■ **STATED TASK**: Only the pictures are omitted; repeat all other data exactly.
-----
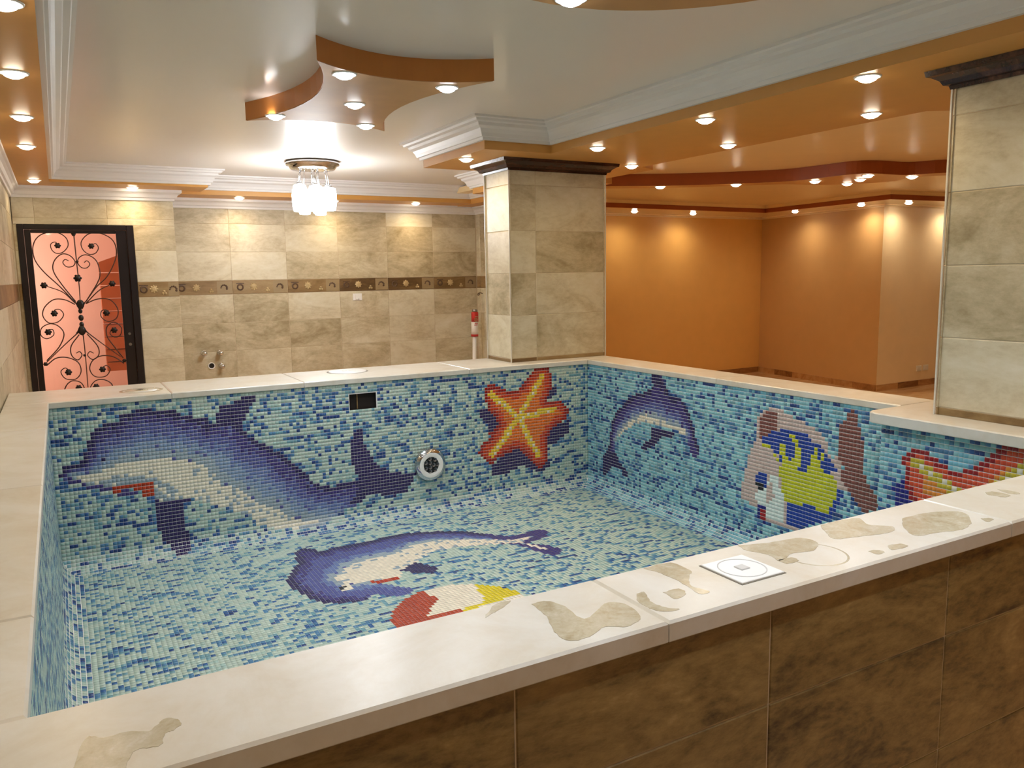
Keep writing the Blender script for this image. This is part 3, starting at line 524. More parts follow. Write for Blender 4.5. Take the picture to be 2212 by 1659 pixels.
# ------------------------------------------------------------------ setting: ceilings, soffits, cornices
ZC, ZCOR = 2.60, 2.465
struct(MB().box((XW-0.15, YFRONT-0.15, ZC), (XRET+0.15, YB2+0.15, ZC+0.06)), 'ceiling', M['ceiling'])
struct(MB().box((4.03, YFRONT-0.15, 2.52), (13.2, OB+0.15, 2.58)), 'ceiling_hall', M['tan'])
ztop = ZC+0.002
struct(MB().box((XW-0.01, YFRONT, 2.445), (0.01, YB1+0.009, ztop)), 'trim_1', M['soffit'])                 # soffit along the left wall
struct(MB().box((0.01, 7.98, 2.445), (1.29, YB1+0.009, ztop)), 'trim_2', M['soffit'])                        # soffit over the door
struct(MB().box((1.29, 8.42, 2.42), (4.23, YB2+0.009, ztop)), 'trim_3', M['soffit'])                    # soffit of the back recess
struct(MB().box((1.031, YB1+0.009, 2.43), (1.29, 8.425, ztop)).box((1.031, 8.425, 2.42), (1.29, YB2+0.009, ztop)), 'trim_4', M['soffit'])
beam = [(3.0, YFRONT), (4.03, YFRONT), (4.03, 0.9), (4.20, 1.0), (4.20, 2.60), (4.03, 2.70), (4.03, 5.05), (4.22, 5.15), (4.22, 6.0), (4.52, 6.1), (4.52, YB2), (4.23, YB2), (4.23, 7.38), (3.73, 7.38), (3.73, 5.74), (2.49, 5.74), (2.49, 4.74), (3.0, 4.74)]
struct(MB().prism(beam, 2.41, ztop), 'trim_5', M['soffit'])
white = [(0.01, YFRONT), (3.0, YFRONT), (3.0, 4.74), (2.49, 4.74), (2.49, 5.74), (3.73, 5.74), (3.73, 7.38), (4.23, 7.38), (4.23, 8.42), (1.29, 8.42), (1.29, 7.98), (0.01, 7.98)]
H = ZC - ZCOR
prof = [(-0.004, ZCOR), (0.022, ZCOR), (0.026, ZCOR+0.018), (0.038, ZCOR+0.020), (0.046, ZCOR+0.042), (0.060, ZCOR+0.066), (0.082, ZCOR+0.080), (0.088, ZCOR+0.098), (0.112, ZCOR+0.104), (0.118, ZCOR+0.118), (0.135, ZCOR+0.122), (0.137, ZC+0.004), (-0.004, ZC+0.004)]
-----
■ **COMPLETED TASK**:
Keep writing the Blender script for this image. This is part 3, starting at line 524. More parts follow. Write for Blender 4.5. Take the picture to be 2212 by 1659 pixels.
# ------------------------------------------------------------------ setting: ceilings, soffits, cornices
ZC, ZCOR = 2.60, 2.465
struct(MB().box((XW-0.15, YFRONT-0.15, ZC), (XRET+0.15, YB2+0.15, ZC+0.06)), 'ceiling', M['ceiling'])
struct(MB().box((4.03, YFRONT-0.15, 2.52), (13.2, OB+0.15, 2.58)), 'ceiling_hall', M['tan'])
ztop = ZC+0.002
struct(MB().box((XW-0.01, YFRONT, 2.445), (0.01, YB1+0.009, ztop)), 'trim_1', M['soffit'])                 # soffit along the left wall
struct(MB().box((0.01, 7.98, 2.445), (1.29, YB1+0.009, ztop)), 'trim_2', M['soffit'])                        # soffit over the door
struct(MB().box((1.29, 8.42, 2.42), (4.23, YB2+0.009, ztop)), 'trim_3', M['soffit'])                    # soffit of the back recess
struct(MB().box((1.031, YB1+0.009, 2.43), (1.29, 8.425, ztop)).box((1.031, 8.425, 2.42), (1.29, YB2+0.009, ztop)), 'trim_4', M['soffit'])
beam = [(3.0, YFRONT), (4.03, YFRONT), (4.03, 0.9), (4.20, 1.0), (4.20, 2.60), (4.03, 2.70), (4.03, 5.05), (4.22, 5.15), (4.22, 6.0), (4.52, 6.1), (4.52, YB2), (4.23, YB2), (4.23, 7.38), (3.73, 7.38), (3.73, 5.74), (2.49, 5.74), (2.49, 4.74), (3.0, 4.74)]
struct(MB().prism(beam, 2.41, ztop), 'trim_5', M['soffit'])
white = [(0.01, YFRONT), (3.0, YFRONT), (3.0, 4.74), (2.49, 4.74), (2.49, 5.74), (3.73, 5.74), (3.73, 7.38), (4.23, 7.38), (4.23, 8.42), (1.29, 8.42), (1.29, 7.98), (0.01, 7.98)]
H = ZC - ZCOR
prof = [(-0.004, ZCOR), (0.022, ZCOR), (0.026, ZCOR+0.018), (0.038, ZCOR+0.020), (0.046, ZCOR+0.042), (0.060, ZCOR+0.066), (0.082, ZCOR+0.080), (0.088, ZCOR+0.098), (0.112, ZCOR+0.104), (0.118, ZCOR+0.118), (0.135, ZCOR+0.122), (0.137, ZC+0.004), (-0.004, ZC+0.004)]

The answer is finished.